Cryogenics

Business Space and Mission Systems (Inc.)
Our cryogenic capabilities provide a tactical and scientific advantage, along with accurate data and extended mission times.
Cryogenics

Overview

Our heritage in cryogenics is vast and expanding. To make your tactical military intelligence, surveillance, and reconnaissance missions last longer, our cryogenic liquid hydrogen storage tanks can give you more capability. We fuel high altitude long endurance (HALE) aircraft and provide cryogenic control, refueling, and maintenance systems.

To double the battery capacity of unmanned underwater vehicles (UUV), we’re developing an energy storage system for UUV’s at cryogenic temperatures. For infrared sensors on both military and civil space platforms, our high-capacity mechanical cryocoolers offer an alternative method for cooling at temperatures below 25 Kelvin for extended times.

BAE Systems provided the Cryogenic Telescope Assembly that helped the Spitzer Space Telescope continue to offer incredible infrared imagery well beyond its prime mission. We developed the cryocoolers for the Thermal Infrared Sensor (TIRS) instruments aboard Landsat 8 and 9. BAE Systems also provided the cryostat designed to keep the instrument on NASA’s GUSTO mission cool during the entire length of the planned balloon flight to map the space between the stars.
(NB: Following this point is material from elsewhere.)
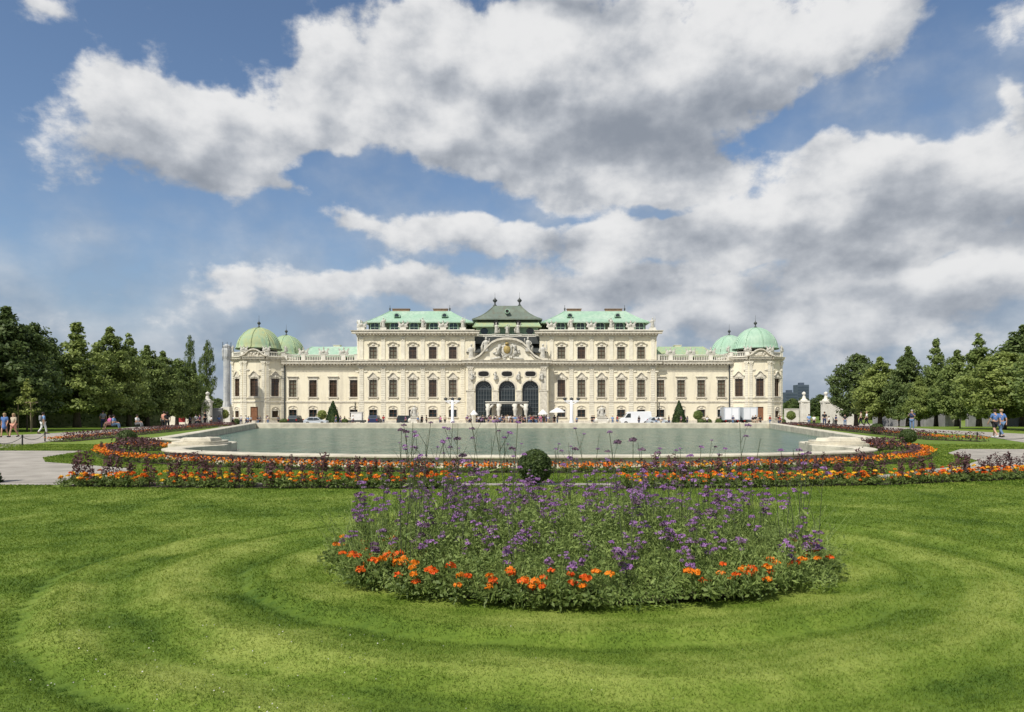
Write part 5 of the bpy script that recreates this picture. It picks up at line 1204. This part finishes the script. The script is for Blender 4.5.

Among our work on the James Webb Space Telescope, we proudly designed and built the cryogenic flight boxes. These 22 one-of-a kind cryogenic electronic flight boxes are responsible for aligning the mirror segments on orbit so that they function as one mirror. Each box operates between -405.6 degrees F. (30K) and room temperature to multiplex signals from the warm control electronics to one mirror actuator at a time.